===== Working data =====

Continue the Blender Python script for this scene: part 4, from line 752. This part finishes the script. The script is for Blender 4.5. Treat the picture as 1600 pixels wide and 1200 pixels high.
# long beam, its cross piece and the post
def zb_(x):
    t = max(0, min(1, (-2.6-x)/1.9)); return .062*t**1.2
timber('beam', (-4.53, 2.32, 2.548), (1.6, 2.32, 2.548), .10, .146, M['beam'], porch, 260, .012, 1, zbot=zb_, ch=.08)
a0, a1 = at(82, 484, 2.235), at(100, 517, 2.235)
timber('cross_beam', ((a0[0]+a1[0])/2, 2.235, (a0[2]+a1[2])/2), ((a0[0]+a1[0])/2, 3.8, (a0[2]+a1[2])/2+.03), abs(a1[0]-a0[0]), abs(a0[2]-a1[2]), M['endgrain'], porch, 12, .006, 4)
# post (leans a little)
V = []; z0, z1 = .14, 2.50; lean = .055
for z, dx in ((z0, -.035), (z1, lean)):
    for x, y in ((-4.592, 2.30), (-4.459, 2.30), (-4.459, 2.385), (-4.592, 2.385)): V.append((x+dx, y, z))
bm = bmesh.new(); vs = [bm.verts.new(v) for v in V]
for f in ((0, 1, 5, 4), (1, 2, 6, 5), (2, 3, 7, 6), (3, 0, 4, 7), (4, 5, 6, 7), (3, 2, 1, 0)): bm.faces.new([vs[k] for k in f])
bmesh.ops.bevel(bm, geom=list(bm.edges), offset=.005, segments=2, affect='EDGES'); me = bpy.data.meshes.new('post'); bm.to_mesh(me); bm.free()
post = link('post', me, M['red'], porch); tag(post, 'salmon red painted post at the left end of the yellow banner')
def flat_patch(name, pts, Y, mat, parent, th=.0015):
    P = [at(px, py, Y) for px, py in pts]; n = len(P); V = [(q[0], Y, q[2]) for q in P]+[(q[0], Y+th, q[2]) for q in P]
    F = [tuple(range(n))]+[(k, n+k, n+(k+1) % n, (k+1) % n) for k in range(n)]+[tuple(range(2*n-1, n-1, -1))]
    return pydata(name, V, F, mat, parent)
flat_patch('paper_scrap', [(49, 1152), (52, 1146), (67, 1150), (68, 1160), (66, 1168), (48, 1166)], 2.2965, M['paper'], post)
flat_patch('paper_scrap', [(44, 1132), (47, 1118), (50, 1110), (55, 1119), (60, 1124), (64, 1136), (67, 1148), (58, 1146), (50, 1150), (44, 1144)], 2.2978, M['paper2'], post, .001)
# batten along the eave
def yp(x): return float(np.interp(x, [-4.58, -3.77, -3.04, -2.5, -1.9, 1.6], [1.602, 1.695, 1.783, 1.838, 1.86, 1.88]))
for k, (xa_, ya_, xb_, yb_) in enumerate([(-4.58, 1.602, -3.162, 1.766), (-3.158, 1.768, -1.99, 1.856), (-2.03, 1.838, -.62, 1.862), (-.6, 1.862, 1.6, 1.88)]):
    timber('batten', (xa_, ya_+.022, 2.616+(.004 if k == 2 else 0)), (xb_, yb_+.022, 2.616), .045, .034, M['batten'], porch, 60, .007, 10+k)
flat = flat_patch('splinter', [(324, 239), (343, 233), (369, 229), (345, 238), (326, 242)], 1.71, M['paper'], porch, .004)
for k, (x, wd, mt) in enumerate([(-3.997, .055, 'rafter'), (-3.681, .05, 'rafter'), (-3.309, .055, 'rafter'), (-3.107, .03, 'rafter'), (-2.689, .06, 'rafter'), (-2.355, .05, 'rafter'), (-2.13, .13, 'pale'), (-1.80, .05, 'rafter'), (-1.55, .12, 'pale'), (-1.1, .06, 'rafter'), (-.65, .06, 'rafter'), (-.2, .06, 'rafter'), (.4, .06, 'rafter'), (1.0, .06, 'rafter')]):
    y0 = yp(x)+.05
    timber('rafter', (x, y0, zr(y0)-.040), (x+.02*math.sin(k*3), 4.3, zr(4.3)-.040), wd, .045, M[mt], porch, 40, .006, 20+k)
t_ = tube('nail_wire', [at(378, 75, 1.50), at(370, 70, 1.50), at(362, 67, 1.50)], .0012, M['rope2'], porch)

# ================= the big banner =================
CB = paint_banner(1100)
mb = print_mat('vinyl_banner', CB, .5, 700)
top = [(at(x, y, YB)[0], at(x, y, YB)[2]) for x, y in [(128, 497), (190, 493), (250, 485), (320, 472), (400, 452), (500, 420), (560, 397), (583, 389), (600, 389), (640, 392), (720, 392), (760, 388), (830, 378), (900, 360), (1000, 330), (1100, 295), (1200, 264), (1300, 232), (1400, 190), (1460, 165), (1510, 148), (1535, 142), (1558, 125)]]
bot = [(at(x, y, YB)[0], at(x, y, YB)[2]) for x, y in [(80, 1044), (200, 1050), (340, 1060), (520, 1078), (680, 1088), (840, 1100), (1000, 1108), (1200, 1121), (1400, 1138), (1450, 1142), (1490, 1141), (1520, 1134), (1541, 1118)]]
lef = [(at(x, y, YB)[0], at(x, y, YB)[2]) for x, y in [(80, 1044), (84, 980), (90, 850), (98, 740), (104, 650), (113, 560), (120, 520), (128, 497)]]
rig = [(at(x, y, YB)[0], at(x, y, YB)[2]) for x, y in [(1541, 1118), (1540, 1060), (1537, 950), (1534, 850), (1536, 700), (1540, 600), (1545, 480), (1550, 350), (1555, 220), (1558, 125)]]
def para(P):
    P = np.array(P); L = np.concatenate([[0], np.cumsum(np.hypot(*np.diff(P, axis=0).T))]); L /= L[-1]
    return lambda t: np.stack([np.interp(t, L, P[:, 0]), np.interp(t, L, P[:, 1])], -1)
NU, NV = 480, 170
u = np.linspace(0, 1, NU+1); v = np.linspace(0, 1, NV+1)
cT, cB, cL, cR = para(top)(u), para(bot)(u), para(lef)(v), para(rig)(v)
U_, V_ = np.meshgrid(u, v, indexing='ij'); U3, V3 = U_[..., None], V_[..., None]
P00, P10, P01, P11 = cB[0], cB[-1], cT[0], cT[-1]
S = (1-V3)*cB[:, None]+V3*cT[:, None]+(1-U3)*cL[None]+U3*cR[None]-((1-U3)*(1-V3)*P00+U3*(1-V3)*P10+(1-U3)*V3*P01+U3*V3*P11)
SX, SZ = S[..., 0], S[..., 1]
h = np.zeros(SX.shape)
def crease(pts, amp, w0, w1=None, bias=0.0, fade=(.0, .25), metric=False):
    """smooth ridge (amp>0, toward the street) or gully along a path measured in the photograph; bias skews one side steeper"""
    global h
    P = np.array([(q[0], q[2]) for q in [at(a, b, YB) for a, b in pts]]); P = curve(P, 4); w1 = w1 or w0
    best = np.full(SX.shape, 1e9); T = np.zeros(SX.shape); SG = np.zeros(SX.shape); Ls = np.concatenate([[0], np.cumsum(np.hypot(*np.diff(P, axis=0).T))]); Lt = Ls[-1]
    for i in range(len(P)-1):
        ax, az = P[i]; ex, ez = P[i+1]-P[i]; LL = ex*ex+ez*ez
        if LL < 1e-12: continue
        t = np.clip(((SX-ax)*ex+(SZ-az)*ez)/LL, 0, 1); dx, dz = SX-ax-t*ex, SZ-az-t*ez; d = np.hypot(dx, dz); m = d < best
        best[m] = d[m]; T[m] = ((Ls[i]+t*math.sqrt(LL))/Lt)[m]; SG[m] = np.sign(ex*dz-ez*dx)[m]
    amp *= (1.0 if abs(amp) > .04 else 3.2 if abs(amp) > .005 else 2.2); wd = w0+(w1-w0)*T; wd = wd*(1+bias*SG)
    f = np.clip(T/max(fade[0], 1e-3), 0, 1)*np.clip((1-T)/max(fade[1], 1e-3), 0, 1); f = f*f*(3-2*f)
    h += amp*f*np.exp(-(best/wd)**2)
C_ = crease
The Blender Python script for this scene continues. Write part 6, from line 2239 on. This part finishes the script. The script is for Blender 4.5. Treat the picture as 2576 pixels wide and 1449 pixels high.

=====

Extract the lines from the line with "40, .006, 20+k)" through the line with "1.50)], .0012, M['rope2'], porch)". Keep both of those lines, copy everything exactly, and add nothing.

    timber('rafter', (x, y0, zr(y0)-.040), (x+.02*math.sin(k*3), 4.3, zr(4.3)-.040), wd, .045, M[mt], porch, 40, .006, 20+k)
t_ = tube('nail_wire', [at(378, 75, 1.50), at(370, 70, 1.50), at(362, 67, 1.50)], .0012, M['rope2'], porch)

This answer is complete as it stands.